We all feel better, more confident, when the unemployment rate in Canada is low and getting lower. More people working, more money being spent on consumer goods, less dependence on government programs – it all makes sense.

In addition to tracking the unemployment rate, we also track the participation rate, which is basically how many people of working age (typically ages 15 to 65). The higher the participation rate, the better for the economy.

Unfortunately, we tend to use simple data to explain and then understand complex things.

In a report issued by the Vanier Institute called “The Current State of Canadian Family Finances” (February 2011), the author reports:

The official unemployment rate peaked at 8.7% in August 2009 and then fell slowly to 7.6% in December 2010. This good news is tempered by the fact that the unemployment rate remains much higher than the 6.1% recorded before the recession. The number of unemployed now stands at over 1.4 million, up by 298,700 from two years earlier, or by 27%.
There is some good news in that paragraph of things headed in the right direction, but it is also the case that we aren’t out of the woods yet. Looking at annual variances is not enough. Unemployment is still an issue given how much higher it is when comparing two years. 
  That said, one simple number representing unemployment is misleading when you consider this:While increased jobs does impact the unemployment rate favorably, it is also true that many Canadians have given up on the labour force market and would no longer be counted in the unemployment rate. The chronically unemployed are excluded from official statistics, an important number to truly understand that strength of the labour force and economy. Statistics also exclude those who have had to leave the job market for family reasons and those who have returned to school to “re-tool” themselves. While neither of these latter groups are looking for work currently, the factors that led them to leave the job market should be tracked because those reasons will be impact the participation rate.

If people are leaving the job market because they cannot find child care or afford it, or because they have to take care of elderly parents or a family member with a disability, these are important factors  to track and understand. People who return to school to re-invent themselves is a good thing, but just how many are doing that and will those numbers help address future labour force needs?

While these measures are not being addressed consistently and rigoursly, we do have estimates that the unemployment rate as cited above is under-reported by approximately 250,000 people.

Add to this the growing number of workers who are working part-time jobs involuntarily and we have more cause for concern. As the Vanier report indicates:

[The unemployment rate] does not take into account the number of part-time workers who are only working part-time because they can’t find full-time work. Involuntary part-time workers are another key source of  “hidden unemployment.” Between 2008 and 2010, the number of part-time workers working part-time because they could not find full-time work rose by almost 210,000 – from 711,200 in 2008 to 920,000 in 2010. The rate of involuntary part-time work – involuntary part-time work as a share of all part-time work – grew from 22.4% to 27.8% over this period.

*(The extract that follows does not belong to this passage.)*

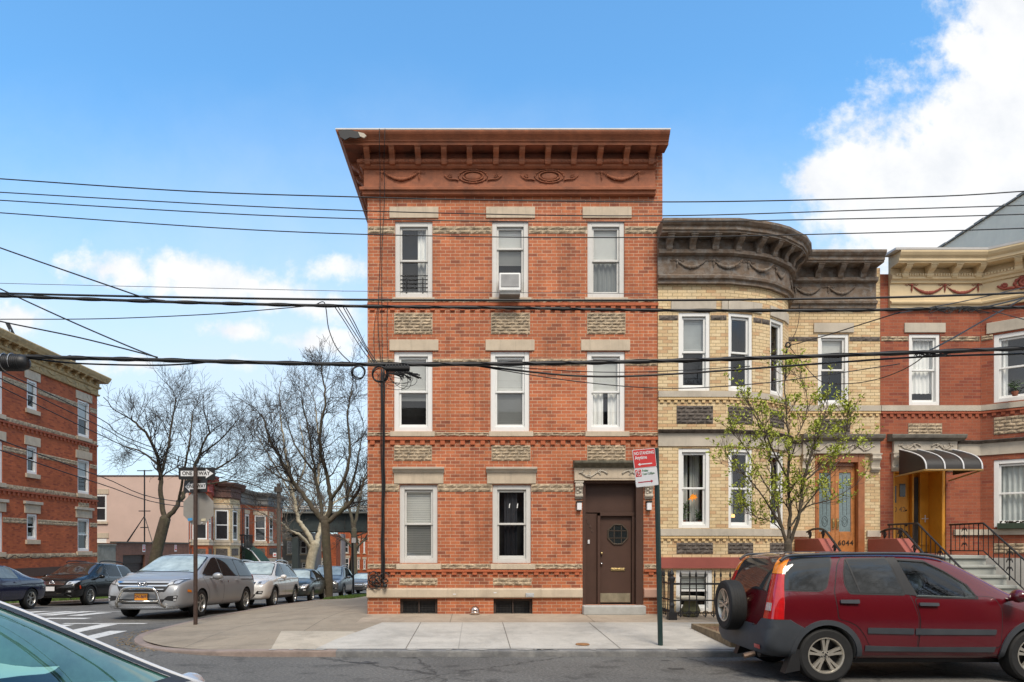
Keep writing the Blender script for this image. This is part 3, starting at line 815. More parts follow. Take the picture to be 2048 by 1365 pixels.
# door of 6044
WOOD = mat('varnished_oak', (.44,.175,.055), .35, .25, 9, coat=.3, streak=.3, dirtcol=(.22,.08,.03))
WOODF = mat('dark_oak_frame', (.33,.12,.045), .4, .2, 8, coat=.3)
LACE = mat('etched_blue_glass', (.16,.22,.23), .12, .25, 22, spec=.8)
a, b = fu(1630), fu(1729)
mb = MB(M8)
mb.box(a, a+.06, -.02, .16, 1.56, 3.95); mb.box(b-.16, b, -.02, .16, 1.56, 3.95); mb.box(a+.06, b-.16, -.02, .16, 3.75, 3.95)
mb.box(a+.06, b-.16, .10, .16, 3.66, 3.75)
ydf = mb.build('door_frame', WOODF, yel, bevel=.01, segs=1)
mw = (a+.06+b-.16)/2
for (p, q) in ((a+.064, mw-.002),(mw+.002, b-.164)):
    mb = MB(M8); z0, z1 = 1.58, 3.655; s = .10
    mb.box(p, p+s, .12, .17, z0, z1); mb.box(q-s, q, .12, .17, z0, z1); mb.box(p+s, q-s, .12, .17, z1-.14, z1); mb.box(p+s, q-s, .12, .17, z0, z0+.50)
    d = mb.build('door', WOOD, yel, bevel=.008, segs=1)
    mb = MB(M8); mb.box(p+s, q-s, .14, .155, z0+.50, z1-.14); g = mb.build('door_glass', LACE, d)
    mb = MB(M8)
    for k in (1, 2): mb.box(lerp(p+s,q-s,k/3)-.004, lerp(p+s,q-s,k/3)+.004, .136, .142, z0+.9, z1-.2)
    mb.tube([(lerp(p,q,.5)+.07*math.cos(t*PI/4), .138, z0+.75+.13*math.sin(t*PI/4)) for t in range(9)], .006, 4, cap=False)
    mb.tube([(lerp(p,q,.5)+.05*math.cos(t*PI/2), .138, z0+.75+.08*math.sin(t*PI/2)) for t in range(5)], .005, 4, cap=False)
    mb.build('leading', mat('lead_came', (.05,.06,.065), .5) if p < 1 else bpy.data.materials.get('lead_came') or PLASTK, g)
    h = (q-.05 if p < mw-.2 else p+.05)
    mb = MB(M8); mb.box(h-.02, h+.02, .10, .12, 2.15, 2.40); mb.tube([(h,.12,2.34),(h,.06,2.33),(h,.06,2.20),(h,.12,2.18)], .011, 6); mb.build('handle', BRASS, d)
text_obj('house_number', '6044', .17, mat('black_number', (.03,.018,.012), .5), ydf, M8 @ Matrix.Translation(((mw+b-.16)/2+.01, .116, 1.80)), spacing=1.15)
ea, eb = fu(1603), fu(1757)
mb = MB(M8); mb.box(ea, eb, -.08, .02, 3.955, zy(873)+.12)
yen = mb.build('door_entablature', STONE2, yel, bevel=.008, segs=1)
mb = MB(M8); zt = zy(873)+.122
mb.sweep([(ea-.05,0),(eb+.05,0)], [(0,zt),(.10,zt),(.14,zt+.03),(.20,zt+.06),(.22,zt+.12),(.22,zt+.15),(0,zt+.18)]); mb.build('hood_moulding', mat('dark_weathered_stone', (.17,.155,.13), .9, .3, 6, .3), yen)
mb = MB(M8); scrollwork(mb, (ea+eb)/2, (3.955+zt)/2, (eb-ea)*.85, .24, -.09, .018); mb.build('carved_scroll', STONE2, yen, smooth=True)
for u in (ea+.10, eb-.10): bracket(yen, M8 @ Matrix.Translation((u, 0, 3.96)), STONE2, .20, .12, .46, 'console')
# stoop of 6044
sx0, sx1 = 7.98, 9.42
st = thing('stoop', 'stone front steps between red painted cheek walls below the oak double door', 'steps', (8.7, 15, 0))
mb = MB(); N = 7
for k in range(N):
    y1 = 16.48; zt_ = 1.54-.19*k; mb.box(sx0, sx1, 15.45-.27*k, 15.45-.27*(k-1) if k else y1, .0+.001*k, zt_)
mb.build('step_flight', mat('grey_step', (.33,.34,.31), .85, .1, 5, dirt=.2), st)
for (p, q) in ((sx0-.32, sx0-.002),(sx1+.002, 9.715)):
    mb = MB(); mb.prism([(16.49,.02),(16.49,1.90),(15.35,1.90),(14.95,1.55),(13.6,.55),(13.6,.02)], 'x', p, q)
    mb.build('cheek_wall', REDP, st, bevel=.015)
for xx in (sx0-.16, sx1+.15):
    mb = MB()
    mb.tube(spline([(xx,16.2,2.06),(xx,15.9,2.12),(xx,15.45,2.10),(xx,15.1,1.9),(xx,14.4,1.38),(xx,13.7,.86)], 5), .026, 6)
    for (y, z0, z1) in ((16.05,1.9,2.1),(15.45,1.9,2.1),(14.95,1.55,1.82),(14.2,.98,1.25)):
        mb.tube([(xx,y,z0),(xx,y,z1)], .02, 6)
        mb.tube([(xx, y+.09*math.cos(t*.6)*(1-t/16), (z0+z1)/2+.07*math.sin(t*.6)) for t in range(14)], .012, 5)
    mb.build('handrail', IRON, st)
# ------------------------------------------------------------------ orange brick row house, cream cornice
OPATH = [(9.735,16.5),(12.15,16.5),(13.65,15.28),(15.6,15.28)]
org = thing('row_house', 'orange-red brick row house with cream cornice and yellow door, numbered 6042', 'building', (9.735, 16, 0))
ou = lambda px: X(px,16.5)-9.735
segops = {0: [(ou(1818),ou(1880),*zw2),(ou(1787),ou(1892),1.56,3.98,.75)], 1: [(.26,1.66,zy(780),zy(632)),(.26,1.66,zy(1052),zy(905))]}
W, ofr = wall_path(org, None, OPATH+[(15.6,30),(9.735,30),(9.735,16.5)], .05, 8.30, segops, [OBRICK, DARK, PLASTK], roof=8.2, rev=.10)
oprof = [(0,zq(434,.5)),(.50,zq(437,.5)),(.50,zq(441,.5)),(.47,zq(448,.47)),(.42,zq(455,.42)),(.42,zq(461,.42)),(.39,zq(463,.4)),(.39,zq(466,.39)),(.09,zq(467,.39)),(.09,zq(492,.1)),
         (.17,zq(494,.17)),(.16,zq(502,.16)),(.11,zq(507,.1)),(.10,zq(512,.1)),(.06,zq(514,.06)),(.06,zq(551,.06)),(.14,zq(553,.14)),(.13,zq(557,.13)),(.08,zq(560,.08)),(.08,zq(569,.08)),(0,zq(569,.08))]
OCP = [(9.93,16.5)]+OPATH[1:]
mb = MB(); mb.sweep(OCP, oprof); ocor = mb.build('cornice', CREAMC, org)
mb = MB(); mb.sweep([(9.80,16.5)]+OPATH[1:], [(.0,zq(434,.5)+.003),(.505,zq(437,.5)+.003),(.515,zq(437,.5)+.05),(0,zq(434,.5)+.06)]); mb.build('roof_flashing', FLASH, ocor)
osoff = zq(466,.39)-.005
for (p, a) in path_pts(OCP, [.30,.88,1.48,2.05,2.95,3.55]):
    bracket(ocor, Matrix.Translation((p.x,p.y,osoff)) @ Matrix.Rotation(a,4,'Z') @ Matrix.Translation((0,-.09,0)), CREAMC, .14, .27, .27)
mb = MB(ofr[0][0])
u0 = 10.05-9.735
for k in (0,1,2):
    mb = MB(ofr[0][0])
    if k < 2: swag(mb, u0+.42+.80*k, u0+1.18+.80*k, zy(521), .17, .03, rng, -.075)
    tassel(mb, u0+.40+.80*k, zy(519), .17, .03, -.075)
    mb.build('garland', MAROON, ocor, smooth=True)
mb = MB(ofr[1][0]); cartouche(mb, .98, zy(531), 1.35, .33, -.08, .035); mb.ball((.98,-.075,zy(531)), 1, 12, (.25,.02,.12)); mb.build('cartouche', MAROON, ocor, smooth=True)
mb = MB()
for (p, a) in path_pts(OCP, [.1+.062*k for k in range(68)]):
    mb.T = Matrix.Translation((p.x,p.y,0)) @ Matrix.Rotation(a,4,'Z'); mb.box(-.017,.017,-.195,-.165,zy(503),zy(498))
mb.build('dentil_course', CREAMC, ocor)
def oband(path, y1, y0, pr, m, name):
    mb = MB(); mb.sweep(path, [(0,zy(y0)),(pr,zy(y0)),(pr,zy(y1)),(0,zy(y1))]); return mb.build(name, m, org)
OP = [(9.74,16.5)]+OPATH[1:]
oband(OP, 795, 783, .05, STONE2, 'sill_course')
oband([(11.6,16.5)]+OPATH[1:], 893, 867, .025, STONE2, 'belt_course')
mb = MB(); mb.sweep([(11.6,16.5)]+OPATH[1:], [(0,zy(867.3)),(.04,zy(867.3)),(.09,zy(864)),(.12,zy(862)),(.12,zy(860.5)),(0,zy(859))]); mb.build('belt_moulding', ROCKD, org)
oband([(11.5,16.5)]+OPATH[1:], 1068, 1056, .05, STONE2, 'sill_course')
oband([(11.9,16.5)]+OPATH[1:], 1215, 1118, .05, mat('grey_base', (.40,.40,.38), .85, .1, 4, dirt=.3), 'water_table')
for i in (0,1,2):
    M, L = ofr[i]
    dentils(org, M, .005, L-.005, zy(808), zy(796.5), OPLAIN, .17, .08, .03)
yl2 = lambda M,a,b,y1,y0: slab(org, M, a, b, zy(y1), zy(y0), .03, STONE2, 'lintel')
yl2(ofr[0][0], ou(1808), ou(1890), 622, 601); yl2(ofr[1][0], .12, 1.80, 628, 604)
RO = [ROCK, MORTARD]
rock(org, ofr[0][0], .02, ou(1817), zy(641), zy(630), 2, .28, rng, mats=RO); rock(org, ofr[0][0], ou(1881), 2.40, zy(641), zy(630), 2, .28, rng, mats=RO); rock(org, ofr[1][0], .02,.25, zy(641), zy(630), 2, .28, rng, mats=RO)
rock(org, ofr[0][0], ou(1816), ou(1884), zy(850), zy(822), 4, .2, rng, 'stone_panel', RO)
rock(org, ofr[1][0], .26, 1.66, zy(850), zy(812), 5, .22, rng, 'stone_panel', RO)
rock(org, ofr[1][0], .26, 1.66, zy(1108), zy(1086), 3, .22, rng, 'stone_panel', RO)
window(org, ofr[0][0], ou(1818), ou(1880), *zw2, rec=.02, fw=.085, curtain=[(0,1,.85)], screen=False)
window(org, ofr[1][0], .26, 1.66, zy(780), zy(632), rec=.02, fw=.10, curtain=[(0,.14,1),(.8,1,1)], screen=False)
window(org, ofr[1][0], .26, 1.66, zy(1052), zy(905), rec=.02, fw=.10, curtain=[(0,1,1)], curtmat=CURTG, screen=False)
M0 = ofr[0][0]
YDOOR = mat('mustard_door_paint', (.70,.31,.03), .5, .08, 3, dirt=.2, dirtcol=(.3,.12,.02))
a, b = ou(1787), ou(1892)
mb = MB(M0); mb.box(a, a+.05, .02, .7, 1.56, 3.98); mb.box(b-.08, b, .02, .7, 1.56, 3.98); mb.box(a+.05, b-.08, .10, .7, 3.55, 3.98)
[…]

That’s close to another million people who are at the very least “underemployed.” How should we count them and how do all of the above factors impact our understanding of the labour market and the economy?

The participation rate is another number to watch and think about. Are part-time workers included in the participation rate? Should they be included in the same way as full-time workers? Also the participation rate is critical because it represents the percentage of the working age population that basically supports the entire population. If the participation goes down, which it is projected to do over the next many years, what will that mean for health care for a growing population of seniors, for example.

It’s complex and we need to start collecting and reporting systematically on complex data because the solutions we need to build for society will be – you guessed it — complex solutions. Any politician or economist or business or community leader who tells you differently is doing so from an agenda that is far more narrow than it should be.